草莽隊日記

混濁の世を憂いて一言

床屋政談レベルの「大衆」に媚を売るマスコミと知識人を嗤う!

2015年08月12日 | 思想家

嫌な感じがする。正面切って平和安全法制関連法案を批判するのではなく、大衆受けするようなレッテル貼りが横行している。得体の知れない大衆という存在を無視しては、政治を行うことはできなくなっているのだ。オルテガは『大衆の反逆』(桑名一博訳)において、大衆が政治を専門家に任せていた「自由主義デモクラシー」ではなく、大衆が主人公になった「超デモクラシー」の危機を論じた。「自分たちには喫茶店の話から得た結果を社会に強制し、それに法的な効力を与える権利があると思っている。私は、われわれの時代におけるほど群集が直接的に支配権をふるうようになった時代は、歴史上かつてなかったのではないかと思う。それだからこそ、私は超デモクラシーについて語るのである」。一知半解にもかかわらず、あらゆることに口を出したがるのである。そして、マスコミも世論なるものを根拠にして、政治を変えることを当然視している。大衆を絶対化すれば、国は誤った方向に向かうことになるのに、歯止めがなくなっているのである。
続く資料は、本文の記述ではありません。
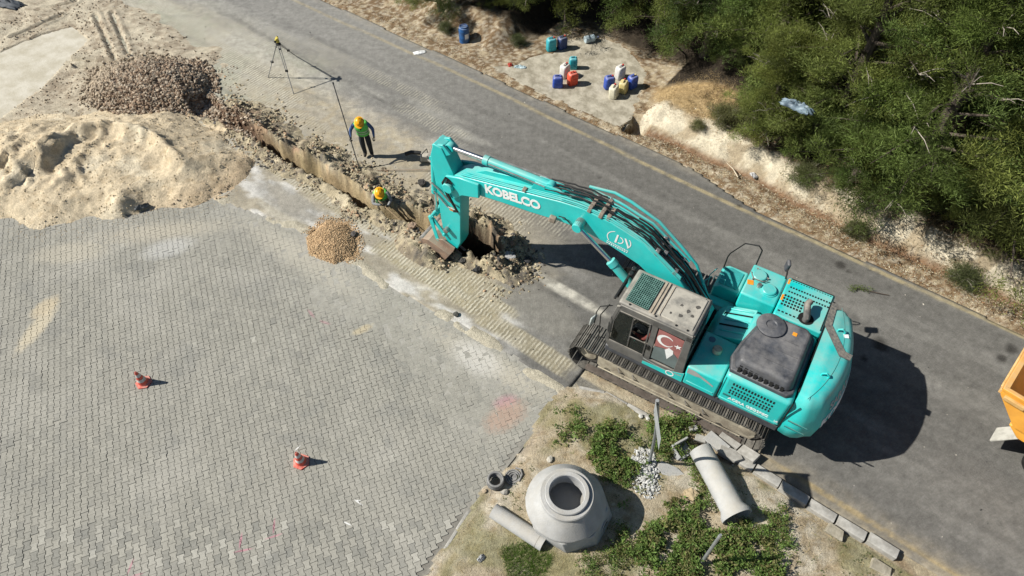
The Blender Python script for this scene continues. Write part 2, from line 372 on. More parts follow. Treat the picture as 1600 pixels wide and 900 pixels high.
def terrain_col(s, c, h):
    n1 = fbm(s, c, 1.3, 5, 41); n2 = fbm(s, c, 6.5, 4, 43); n3 = fbm(s, c, .45, 3, 45); n4 = fbm(s, c, 14, 2, 47)
    col = np.ones(np.shape(s) + (3,)) * np.array((.34, .29, .20))
    col = mixc(col, (.25, .19, .12), ss(.45, .7, n2)); col = mixc(col, (.45, .40, .30), ss(.5, .75, n1) * .6)
    # under paving: joint sand
    isl = sdist(s, c, ISL); isl = isl + np.where((isl < .09) & (isl_h(s, c) > 0), .4, 0); pav = (c < 8) & (isl < .08)
    jd = ss(.5, .2, np.abs(c - (7.33 + .12 * np.sin(s * .8) - .75 * ss(-11.5, -16, s)))); col = np.where(pav[..., None], (np.array((.20, .19, .165)) * (1 - jd[..., None]) + np.array((.42, .385, .30)) * jd[..., None]) * (.8 + .4 * n2[..., None]), col)
    # sand pile
    d = sdist(s, c, PILE); k = (pile_h(s, c) > .015)
    sand = np.ones(np.shape(s) + (3,)) * np.array((.56, .47, .33)); sand = mixc(sand, (.64, .57, .43), ss(.5, .72, n1) * .7); sand = mixc(sand, (.40, .30, .18), ss(.56, .75, n2) * .45)
    sand = mixc(sand, (.50, .36, .22), ss(1.3, .2, d) * ss(-17.8, -16.4, s) * .5)
    col = np.where(k[..., None], sand, col)
    beh = (s < -19.8) & (c < 13.5) & ~k; b = np.ones(np.shape(s) + (3,)) * np.array((.45, .395, .30)); b = mixc(b, (.27, .22, .16), ss(.46, .64, n2) * .8); b = mixc(b, (.52, .47, .36), ss(.5, .7, n1) * .6)
    col = np.where(beh[..., None], b, col)
    g = grav_h(s, c) > .01; col = np.where(g[..., None], np.array((.17, .12, .09)) * (.6 + .8 * n2[..., None]), col)
    g = small_h(s, c) > .005; col = np.where(g[..., None], np.array((.46, .33, .19)) * (.75 + .5 * n2[..., None]), col)
    # trench and its spoil
    td, pd = trench_d(s, c); z = (td > -1.5) & (s > -21) & (s < -5.5) & (c > 7.6) & (c < 11.8) & (small_h(s, c) <= .005) & (pile_h(s, c) <= .015)
    sp = np.ones(np.shape(s) + (3,)) * np.array((.38, .325, .22)); sp = mixc(sp, (.47, .41, .29), ss(.5, .66, n1)); sp = mixc(sp, (.15, .125, .10), ss(.50, .66, n2) * .8); sp = mixc(sp, (.09, .085, .08), ss(.52, .62, fbm(s, c, 1.6, 4, 62)) * ss(.45, .6, n4) * .8)
    sp = mixc(sp, (.42, .27, .17), ss(.5, .64, fbm(s, c, 3.1, 3, 60)) * ss(.75, .0, -td) * .65 * (c > 9.3))
    col = np.where(z[..., None], sp, col)
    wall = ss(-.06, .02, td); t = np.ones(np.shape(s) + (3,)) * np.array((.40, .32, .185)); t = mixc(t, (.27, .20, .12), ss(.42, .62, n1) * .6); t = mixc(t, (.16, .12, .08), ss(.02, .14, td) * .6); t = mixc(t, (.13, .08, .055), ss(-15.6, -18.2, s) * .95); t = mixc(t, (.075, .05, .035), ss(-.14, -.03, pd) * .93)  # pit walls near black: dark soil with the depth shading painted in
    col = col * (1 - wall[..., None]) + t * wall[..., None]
    # verge litter, pale bank, forest floor with the tree shade painted into its colour
    v = c > far_edge(s) - .02; f = np.ones(np.shape(s) + (3,)) * np.array((.36, .295, .20)); f = mixc(f, (.17, .115, .065), ss(.34, .52, n2) * ss(.3, .5, n1 + .1)); f = mixc(f, (.55, .50, .40), ss(.55, .7, n4) * .5)
    e = 17.15 - .25 * ss(-4, -1, s)
    f = mixc(f, (.20, .115, .065), np.exp(-((c - e - .35 * (fbm(s, c, .9, 4, 19) - .5)) / .15) ** 2) * .85 * (s > -8))
    wd = .62 + .9 * ss(-3.5, -6.5, s); bk = ss(e + .05, e + .25, c) * ss(e + wd + .5, e + wd, c + .7 * (n1 - .5)) * (s > -7.8); pale = np.array((.56, .50, .38)) * (.74 + .5 * n2[..., None]); pale = mixc(pale, (.30, .235, .15), ss(.48, .62, fbm(s, c, 2.3, 4, 55)) * .75)
    f = f * (1 - bk[..., None]) + pale * bk[..., None]
    dry = ss(.3, .0, np.hypot((s + 6.4) / 1.9, (c - 19.1) / 1.1) - .75); f = mixc(f, (.42, .30, .15), dry * .9)
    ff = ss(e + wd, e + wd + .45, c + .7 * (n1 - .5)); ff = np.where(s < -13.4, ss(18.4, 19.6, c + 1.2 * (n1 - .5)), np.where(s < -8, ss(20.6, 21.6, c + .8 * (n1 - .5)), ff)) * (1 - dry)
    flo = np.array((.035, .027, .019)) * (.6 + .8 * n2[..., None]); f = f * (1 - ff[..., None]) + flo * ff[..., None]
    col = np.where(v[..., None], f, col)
    # planted island: soil, dry grass thatch, dust by the kerb
    i = isl > .08; q = np.ones(np.shape(s) + (3,)) * np.array((.37, .315, .225)); q = mixc(q, (.45, .41, .33), ss(.45, .62, n1) * .8); q = mixc(q, (.27, .205, .12), ss(.5, .66, n2) * .7)
    q = mixc(q, (.20, .19, .09), ss(.5, .62, fbm(s, c, .9, 4, 49)) * .7)
    q = mixc(q, (.36, .29, .25), ss(.5, .0, isl) * ss(-3, -4.5, s) * .5)
    col = np.where(i[..., None], q, col)
    return np.clip(col, .01, .9)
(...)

私的な領域に関心事がとどまり、崇高な価値を追い求めない者たちには、最良の判断は困難なのである。オルテガもそのことを明確に言い切っている。「すぐれた人間は、自分の生を何か超越的なものに奉仕させないと生きた気がしないのいだ。したがって彼は、奉仕しなけれなならないことを圧迫だとは考えない。たまたま奉仕する対象が欠けると不安を感じ、自分を押さえつける、より困難で、より求めることの多い新しい規範を発明する。これが規律からなる生、つまり高貴な生である」(『同』)。知識人までもが大衆に媚を売っているのは、あまりにも愚かである。今回の反対運動の根本にあるのは、法案の良し悪しではなく、大衆の単なる暴走なのである。だからこそ議論にならないのであり、嫌な感じがするのである。